**** Recorded data ****

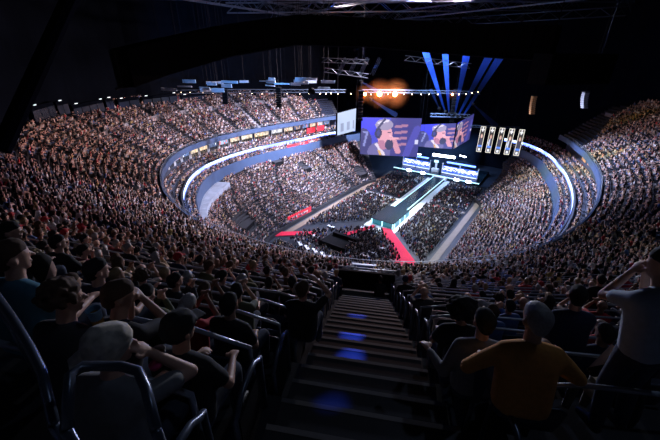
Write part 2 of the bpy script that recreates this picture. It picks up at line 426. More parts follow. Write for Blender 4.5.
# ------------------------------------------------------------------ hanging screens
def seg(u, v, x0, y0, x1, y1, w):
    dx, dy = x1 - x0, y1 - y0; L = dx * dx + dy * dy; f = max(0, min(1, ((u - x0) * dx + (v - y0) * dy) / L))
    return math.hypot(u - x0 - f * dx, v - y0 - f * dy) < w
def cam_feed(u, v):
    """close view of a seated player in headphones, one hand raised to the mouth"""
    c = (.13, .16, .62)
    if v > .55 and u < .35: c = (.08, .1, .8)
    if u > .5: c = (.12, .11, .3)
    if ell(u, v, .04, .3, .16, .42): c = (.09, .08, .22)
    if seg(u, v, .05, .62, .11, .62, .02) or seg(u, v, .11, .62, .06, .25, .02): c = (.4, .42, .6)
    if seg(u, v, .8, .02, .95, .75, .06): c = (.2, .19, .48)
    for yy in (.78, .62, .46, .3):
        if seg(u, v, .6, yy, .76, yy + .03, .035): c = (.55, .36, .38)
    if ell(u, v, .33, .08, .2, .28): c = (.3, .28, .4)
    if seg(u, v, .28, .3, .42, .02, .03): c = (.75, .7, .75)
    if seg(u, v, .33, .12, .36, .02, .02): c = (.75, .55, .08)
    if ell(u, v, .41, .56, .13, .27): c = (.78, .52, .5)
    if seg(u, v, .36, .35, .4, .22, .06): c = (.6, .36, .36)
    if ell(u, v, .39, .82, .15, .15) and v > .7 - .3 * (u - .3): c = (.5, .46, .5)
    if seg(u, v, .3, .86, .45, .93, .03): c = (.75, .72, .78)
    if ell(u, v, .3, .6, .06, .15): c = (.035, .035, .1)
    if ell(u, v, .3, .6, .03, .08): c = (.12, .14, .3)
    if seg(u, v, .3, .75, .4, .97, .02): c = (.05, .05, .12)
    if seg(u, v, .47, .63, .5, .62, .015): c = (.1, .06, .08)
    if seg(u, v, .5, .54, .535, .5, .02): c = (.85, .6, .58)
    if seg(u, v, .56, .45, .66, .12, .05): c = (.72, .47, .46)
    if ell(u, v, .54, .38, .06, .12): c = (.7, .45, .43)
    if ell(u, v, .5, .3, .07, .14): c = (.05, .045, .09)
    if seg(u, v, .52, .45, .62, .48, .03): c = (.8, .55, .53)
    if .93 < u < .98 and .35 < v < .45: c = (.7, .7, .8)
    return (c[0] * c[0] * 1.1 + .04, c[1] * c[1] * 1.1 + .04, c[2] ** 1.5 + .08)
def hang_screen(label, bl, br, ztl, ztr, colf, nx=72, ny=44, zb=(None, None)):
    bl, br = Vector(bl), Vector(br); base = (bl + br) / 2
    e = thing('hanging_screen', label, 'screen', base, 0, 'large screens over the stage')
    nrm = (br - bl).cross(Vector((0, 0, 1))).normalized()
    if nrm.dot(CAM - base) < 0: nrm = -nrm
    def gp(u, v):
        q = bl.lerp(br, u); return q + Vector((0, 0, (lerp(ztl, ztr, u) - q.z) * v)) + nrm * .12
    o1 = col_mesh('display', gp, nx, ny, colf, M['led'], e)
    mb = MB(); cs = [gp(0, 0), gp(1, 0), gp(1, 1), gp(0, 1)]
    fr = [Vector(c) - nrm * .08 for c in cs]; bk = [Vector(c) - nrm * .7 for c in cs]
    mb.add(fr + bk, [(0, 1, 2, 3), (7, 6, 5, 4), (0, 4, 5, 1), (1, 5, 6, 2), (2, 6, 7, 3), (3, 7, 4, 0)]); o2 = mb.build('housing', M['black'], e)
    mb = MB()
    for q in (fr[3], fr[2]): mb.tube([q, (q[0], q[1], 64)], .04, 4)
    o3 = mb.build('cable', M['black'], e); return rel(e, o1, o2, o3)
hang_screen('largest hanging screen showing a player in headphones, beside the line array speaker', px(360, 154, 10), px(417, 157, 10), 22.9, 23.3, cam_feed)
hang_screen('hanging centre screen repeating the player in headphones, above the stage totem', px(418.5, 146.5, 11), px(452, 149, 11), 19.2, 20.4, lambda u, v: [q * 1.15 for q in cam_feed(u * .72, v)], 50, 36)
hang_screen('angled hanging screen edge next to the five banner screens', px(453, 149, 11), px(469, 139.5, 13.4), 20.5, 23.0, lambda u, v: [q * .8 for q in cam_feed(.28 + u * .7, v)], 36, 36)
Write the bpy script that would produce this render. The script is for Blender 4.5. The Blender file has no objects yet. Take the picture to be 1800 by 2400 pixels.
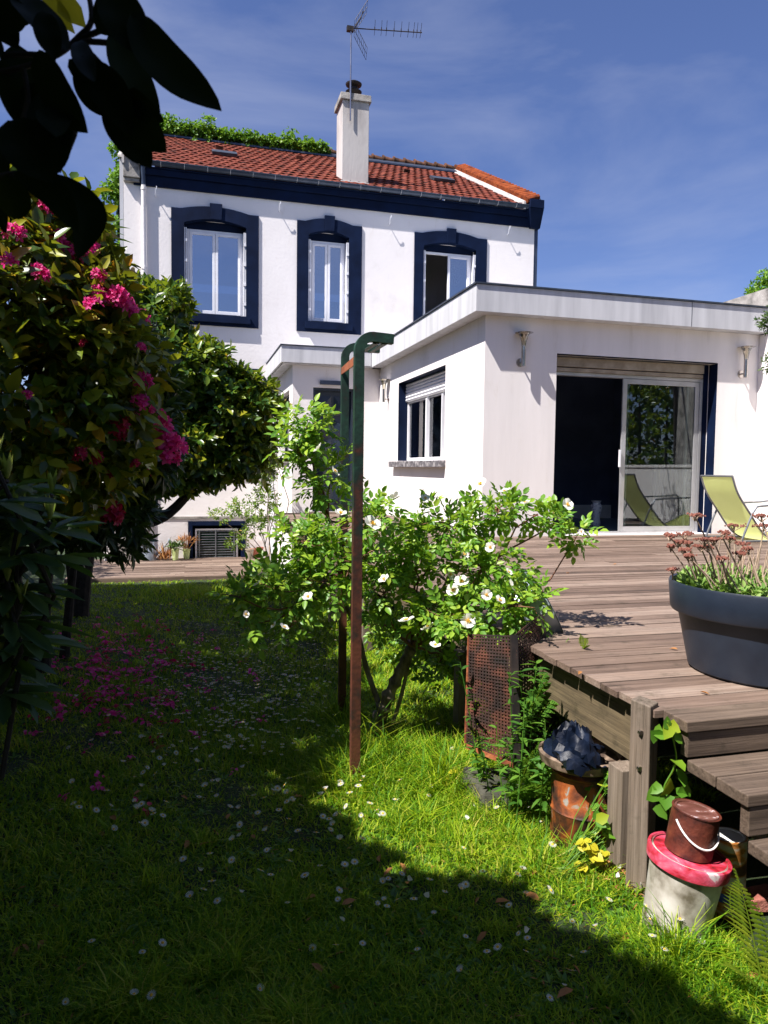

****

* Task requirements *
Repeat the records above exactly, leaving out the pictures.

* Exercise output *
Write part 2 of the bpy script that recreates this picture. It picks up at line 426. More parts follow. Write for Blender 4.5.
# ------------------------------------------------------------------ hanging screens
def seg(u, v, x0, y0, x1, y1, w):
    dx, dy = x1 - x0, y1 - y0; L = dx * dx + dy * dy; f = max(0, min(1, ((u - x0) * dx + (v - y0) * dy) / L))
    return math.hypot(u - x0 - f * dx, v - y0 - f * dy) < w
def cam_feed(u, v):
    """close view of a seated player in headphones, one hand raised to the mouth"""
    c = (.13, .16, .62)
    if v > .55 and u < .35: c = (.08, .1, .8)
    if u > .5: c = (.12, .11, .3)
    if ell(u, v, .04, .3, .16, .42): c = (.09, .08, .22)
    if seg(u, v, .05, .62, .11, .62, .02) or seg(u, v, .11, .62, .06, .25, .02): c = (.4, .42, .6)
    if seg(u, v, .8, .02, .95, .75, .06): c = (.2, .19, .48)
    for yy in (.78, .62, .46, .3):
        if seg(u, v, .6, yy, .76, yy + .03, .035): c = (.55, .36, .38)
    if ell(u, v, .33, .08, .2, .28): c = (.3, .28, .4)
    if seg(u, v, .28, .3, .42, .02, .03): c = (.75, .7, .75)
    if seg(u, v, .33, .12, .36, .02, .02): c = (.75, .55, .08)
    if ell(u, v, .41, .56, .13, .27): c = (.78, .52, .5)
    if seg(u, v, .36, .35, .4, .22, .06): c = (.6, .36, .36)
    if ell(u, v, .39, .82, .15, .15) and v > .7 - .3 * (u - .3): c = (.5, .46, .5)
    if seg(u, v, .3, .86, .45, .93, .03): c = (.75, .72, .78)
    if ell(u, v, .3, .6, .06, .15): c = (.035, .035, .1)
    if ell(u, v, .3, .6, .03, .08): c = (.12, .14, .3)
    if seg(u, v, .3, .75, .4, .97, .02): c = (.05, .05, .12)
    if seg(u, v, .47, .63, .5, .62, .015): c = (.1, .06, .08)
    if seg(u, v, .5, .54, .535, .5, .02): c = (.85, .6, .58)
    if seg(u, v, .56, .45, .66, .12, .05): c = (.72, .47, .46)
    if ell(u, v, .54, .38, .06, .12): c = (.7, .45, .43)
    if ell(u, v, .5, .3, .07, .14): c = (.05, .045, .09)
    if seg(u, v, .52, .45, .62, .48, .03): c = (.8, .55, .53)
    if .93 < u < .98 and .35 < v < .45: c = (.7, .7, .8)
    return (c[0] * c[0] * 1.1 + .04, c[1] * c[1] * 1.1 + .04, c[2] ** 1.5 + .08)
def hang_screen(label, bl, br, ztl, ztr, colf, nx=72, ny=44, zb=(None, None)):
    bl, br = Vector(bl), Vector(br); base = (bl + br) / 2
    e = thing('hanging_screen', label, 'screen', base, 0, 'large screens over the stage')
    nrm = (br - bl).cross(Vector((0, 0, 1))).normalized()
    if nrm.dot(CAM - base) < 0: nrm = -nrm
    def gp(u, v):
        q = bl.lerp(br, u); return q + Vector((0, 0, (lerp(ztl, ztr, u) - q.z) * v)) + nrm * .12
    o1 = col_mesh('display', gp, nx, ny, colf, M['led'], e)
    mb = MB(); cs = [gp(0, 0), gp(1, 0), gp(1, 1), gp(0, 1)]
    fr = [Vector(c) - nrm * .08 for c in cs]; bk = [Vector(c) - nrm * .7 for c in cs]
    mb.add(fr + bk, [(0, 1, 2, 3), (7, 6, 5, 4), (0, 4, 5, 1), (1, 5, 6, 2), (2, 6, 7, 3), (3, 7, 4, 0)]); o2 = mb.build('housing', M['black'], e)
    mb = MB()
    for q in (fr[3], fr[2]): mb.tube([q, (q[0], q[1], 64)], .04, 4)
    o3 = mb.build('cable', M['black'], e); return rel(e, o1, o2, o3)
hang_screen('largest hanging screen showing a player in headphones, beside the line array speaker', px(360, 154, 10), px(417, 157, 10), 22.9, 23.3, cam_feed)
hang_screen('hanging centre screen repeating the player in headphones, above the stage totem', px(418.5, 146.5, 11), px(452, 149, 11), 19.2, 20.4, lambda u, v: [q * 1.15 for q in cam_feed(u * .72, v)], 50, 36)
hang_screen('angled hanging screen edge next to the five banner screens', px(453, 149, 11), px(469, 139.5, 13.4), 20.5, 23.0, lambda u, v: [q * .8 for q in cam_feed(.28 + u * .7, v)], 36, 36)
Write the bpy script that would produce this render. The script is for Blender 4.5. The Blender file has no objects yet. Take the picture to be 1800 by 2400 pixels.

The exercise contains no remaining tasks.